The reason why I was thinking of the curiosities of life, is that I keep finding more and more of them. Goodness, you'd think by now that I would get the hang of it. But no. Just as discombobulated as ever. I'm sure this is no surprise to any reader of even just 1 of these posts, it's rather obvious that I have anything but a normal life;)
I wonder, however, if I'm so used to the odd things...that I get bored of the normal things. (In the off chance that I would experience something considered 'normal.') But I guess the average, or pretty much anything that's not classified as crazy, seems strange.
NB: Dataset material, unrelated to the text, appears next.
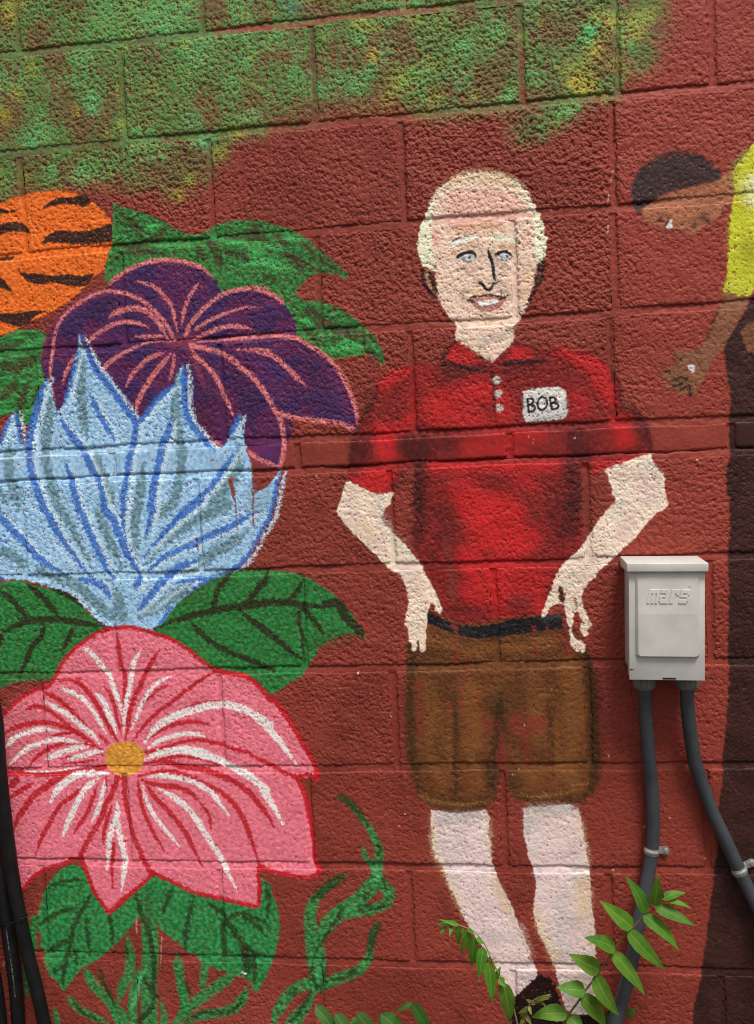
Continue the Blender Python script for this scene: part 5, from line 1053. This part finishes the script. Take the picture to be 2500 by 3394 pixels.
# ------------------------------------------------------------------ flexible conduits with their glands
def conduit(s, depths, label, gl, group):
    P = pts3(s, depths)
    t = thing("flexible_conduit", label, "conduit", tuple(P[-1]), group=group)
    sl_, S, fr = tube("conduit_sleeve", P, 0.0131, M_CONDUIT, None, 0.00125, 20, (0.0052, 0.00011))
    sl_.location = (0, 0, 0)
    top = Vector(survey(*px(gl)[0], 0.042)); inv = []
    rings = []; A = np.linspace(0, 2 * math.pi, 96, endpoint=False)
    box_bottom = survey(px(gl)[0][0], TILE['Q'][1] + 1836 / 4.13, 0.042)[2] + 0.0245
    zs_ = [(0.014, 0.0165, 0), (0.0, 0.0165, 0), (-0.0005, 0.0200, 1), (-0.003, 0.0207, 1), (-0.017, 0.0203, 1), (-0.0205, 0.0192, 1), (-0.0225, 0.0172, 0), (-0.0245, 0.0150, 0)]
    for dz, r, k in zs_:
        rings.append([(top.x + (r - (0.0014 if k and (math.degrees(a) % 30) < 5 else 0)) * math.cos(a), top.y + (r - (0.0014 if k and (math.degrees(a) % 30) < 5 else 0)) * math.sin(a), box_bottom + dz) for a in A])
    gn = link("gland_nut", rings_mesh("gland_nut", rings[::-1]), M_GLAND); mark_flat(gn, 35)
    reroot(t, [sl_, gn])
    return S, fr
SA, FA = conduit("Q:400,1700 402,1850 I:990,1280 1000,1420 1010,1560 1018,1650 L:1026,165 1032,240 1036,350 1037,480 1030,590 1012,720 985,860 960,980 935,1110 912,1250 878,1400 845,1520 808,1640 740,1850 600,2330",
                 [0.042, 0.042, 0.038, 0.032, 0.027, 0.023, 0.019, 0.0175, 0.0165, 0.016, 0.016, 0.018, 0.024, 0.031, 0.038, 0.046, 0.056, 0.062, 0.068, 0.075, 0.085],
                 "ribbed dark grey conduit running down from the left of the box behind the green leaves", "Q:397,1720", "conduits below the switch box")
SB_, FB = conduit("Q:983,1700 984,1850 I:1246,1250 1257,1380 1270,1470 L:1292,60 1318,140 1350,230 1400,370 1457,490 1515,615 1572,740 1630,860 1690,970 1800,1150 2000,1450 2400,2100",
                  [0.042, 0.042, 0.038, 0.033, 0.028, 0.023, 0.019, 0.017, 0.0165, 0.016, 0.016, 0.016, 0.017, 0.02, 0.026, 0.04, 0.06],
                  "ribbed dark grey conduit slanting away to the lower right over the dark painted trousers", "Q:983,1720", "conduits below the switch box")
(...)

So many things have happened in the past few years that I think I've gotten used to the constantly moving snowball effect of weirdness, and when things don't happen on a regular basis like they have, I start to wonder if I've hit a wall.
It's not a bad thing to get off the crazy train, I just think sometimes the movement of the train (however crazy it is) somehow means that there is at least movement. When I don't feel the twists & turns on the railway of looniness, I start to think that there could be a possibility that I've just stopped and I'm not getting anywhere. At least with some movement, there's the glimmer of hope that you will reach your destination. When movement stops, getting to that next stop seems to feel like an impossibility.
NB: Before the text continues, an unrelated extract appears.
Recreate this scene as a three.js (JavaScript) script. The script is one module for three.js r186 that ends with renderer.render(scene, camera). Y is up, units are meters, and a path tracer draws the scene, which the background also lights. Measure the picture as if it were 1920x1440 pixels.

Life seems slow right now....in some senses anyway. There is still the hum of constant craziness that goes without saying, because let's face it, I come from a long line of crazy and it's definitely not going to disappear at any point in time. But the quietness is what seems to make me restless lately. I'm feeling like I need to bust outta this joint and go somewhere that I can explore. The everyday rat race is zapping all the coal in my crazy train, making me feel like I am just plum tired all the time. I sure hope a time of refreshing adventure is right around the corner, otherwise, someone might be seeing a crazy blond running down the street with a cape on. If it's windy. Every windy day is the perfect reason to wear a cape.
I wonder why people don't wear capes anyhow? Wouldn't it make life a little more interesting if we all got to do something a little out of the ordinary....well, more out of the ordinary than others? I should think so. It definitely would take the 'mundane' out of Mondays, that's for sure. It's something to consider.
There are a lot of places out there in the world, most of which, I have never seen or experienced personally...but I would really like to mark my map quite a bit more with those nifty little flags that world travelers always seem to have on hand. Life is just so short! There's so much to experience! My crazy train can't slow down now, I'm just getting used to it! Somebody better get some more coal, cause I'm grabbing a mask and putting on my superhero boots.....I'm determined not to let this life of mine become dull with average every days. I will do as much as I can to become someone that stamps a symbol of light up in the sky for everyone to see. Move over Batman, the mini-blond is coming through! On a side note: I have the batmobile....it's much smaller that expected, but at least it drives well.